You might want to see Patry's comments on Gomez-Arostegu's
law review article:
<http://williampatry.blogspot.com/2008/03/requirement-of-irreparable-harm-for.html>

 From G-A's article:
    Our Supreme Court has held that as a general matter an injunction
    cannot issue if there is an adequate remedy at law. This follows,
    according to the Court, because the standard for when injunctions
    may issue derives directly from the practice of the English Court
    of Chancery around 1789, which followed the same principle. This
    Article argues that the Supreme Court’s reading of general Chancery
    custom is inapposite in copyright cases, and that, as a matter of
    historical practice, the Chancery never inquired into whether a
    copyright plaintiff had an adequate remedy at law. The remedies at
    law were deemed categorically inadequate. The Supreme Court could
    thus hold today, without running afoul of traditional equitable
    principles, that a copyright injunction can issue without regard to
    the adequacy of money damages.

As far as copyright holders being ineligible to sue because third-party
users were harmed, you might want to see the Lilly Ledbetter law that
was just passed. GPL violations cause harm to third-party users, but
they are not aware of the harm caused to them because of the very
violation.

Neither the cited article nor the Lilly Ledbetter law is even remotely related to third party standing in Article III case and controversy doctrine in the federal courts.

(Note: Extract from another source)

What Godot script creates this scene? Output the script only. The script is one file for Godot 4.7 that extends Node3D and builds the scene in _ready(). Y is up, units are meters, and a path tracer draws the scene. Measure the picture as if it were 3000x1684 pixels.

The GPL's legal standing problem is directly related to its fatal
flaw -- which is attempting to regulate copyrights in the domain of
the general public -- composing laws that regulate behavior in "all third parties" is reserved for Congress. That's why Congress
stated:

"The intention of section 301 is to preempt and abolish any rights under the common law or statutes of a State that are equivalent to copyright and that extend to works coming within the scope of the Federal copyright law. The declaration of this principle in section 301 is intended to be stated in the clearest and most unequivocal language possible, so as to foreclose any conceivable misinterpretation of its unqualified intention that Congress shall act preemptively, and to avoid the development of any vague borderline areas between State and Federal protection."